*GIVEN PROBLEM*:
Only lines holding the word "objects" should be copied from the material.

*GIVEN INFORMATION*:

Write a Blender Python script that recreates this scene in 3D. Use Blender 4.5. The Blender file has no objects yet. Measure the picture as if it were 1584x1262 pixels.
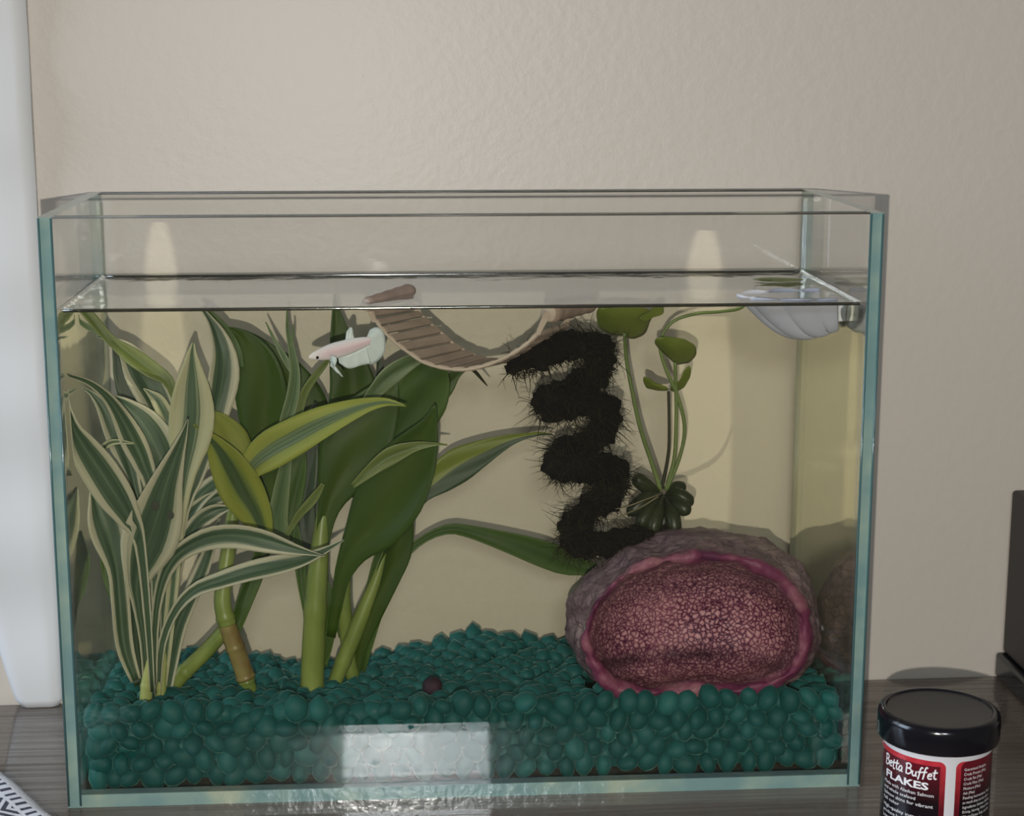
import bpy, bmesh, math, random
from math import sin, cos, pi, radians, sqrt
from mathutils import Vector, Matrix, noise

random.seed(7)
S = bpy.context.scene
COL = S.collection

# ------------------------------------------------------------------ camera
CAM = Vector((-0.0325984, -0.7487497, 0.3336099))
FPX = 2723.6
cd = bpy.data.cameras.new('camera')
cam = bpy.data.objects.new('camera', cd)
COL.objects.link(cam)
cam.location = CAM
cam.rotation_euler = (1.3692562, -0.00092226, -0.0686304)
cd.sensor_fit = 'HORIZONTAL'
cd.sensor_width = 36.0
cd.lens = FPX / 1584 * 36.0
cd.clip_start = 0.02
cd.dof.use_dof = True
cd.dof.focus_distance = 0.80
cd.dof.aperture_fstop = 22
S.camera = cam
RM = cam.rotation_euler.to_matrix()

# ------------------------------------------------------------------ world, lights, exposure
w = bpy.data.worlds.new('room_air')
S.world = w
w.use_nodes = True
w.node_tree.nodes['Background'].inputs[0].default_value = (1.0, 0.93, 0.86, 1)
w.node_tree.nodes['Background'].inputs[1].default_value = 0.09

def lamp(name, typ, loc, power, color=(1, 1, 1), aim=None, **kw):
    d = bpy.data.lights.new(name, typ)
    d.energy = power
    d.color = color
    for k, v in kw.items():
        setattr(d, k, v)
    o = bpy.data.objects.new(name, d)
    COL.objects.link(o)
    o.location = loc
    if aim is not None:
        o.rotation_euler = (Vector(aim) - Vector(loc)).to_track_quat('-Z', 'Y').to_euler()
    return o

# phone torch just under the lens
lamp('phone_torch', 'POINT', CAM + Vector((-0.012, 0.0, -0.050)), 13.5, (1.0, 0.95, 0.87), shadow_soft_size=0.0028)
# daylight from the window on the left
lamp('window_daylight', 'AREA', (-1.5, -0.16, 0.60), 17.0, (0.66, 0.81, 1.0), aim=(-0.2, 0.1, 0.1), shape='RECTANGLE', size=0.7, size_y=0.9)
# bright gap of the window behind the photographer (seen mirrored in glass and table)
lamp('window_gap_daylight', 'AREA', (0.0, -2.1, 0.89), 9.5, (0.90, 0.96, 1.0), aim=(-0.02, 0.0, 0.02), shape='RECTANGLE', size=0.25, size_y=0.24)

# two added narrow spots imitate torch light the side panes throw onto the wall
def band_spot(x, wdt, power):
    e = radians(58)
    c = Vector((x, 0.135, 0.126))
    d = Vector((0, -cos(e), sin(e)))
    o = lamp('added_wall_band', 'SPOT', c + d * 1.3, power, (1.0, 0.93, 0.74), aim=c, shadow_soft_size=0.002,
             spot_size=2 * math.atan(0.137 * cos(e) / 1.3), spot_blend=0.05)
    o.scale = (wdt / (0.274 * cos(e)), 1, 1)
band_spot(-0.147, 0.026, 36.0)
band_spot(0.127, 0.033, 36.0)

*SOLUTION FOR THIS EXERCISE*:
Write a Blender Python script that recreates this scene in 3D. Use Blender 4.5. The Blender file has no objects yet. Measure the picture as if it were 1584x1262 pixels.
cam = bpy.data.objects.new('camera', cd)
COL.objects.link(cam)
    o = bpy.data.objects.new(name, d)
    COL.objects.link(o)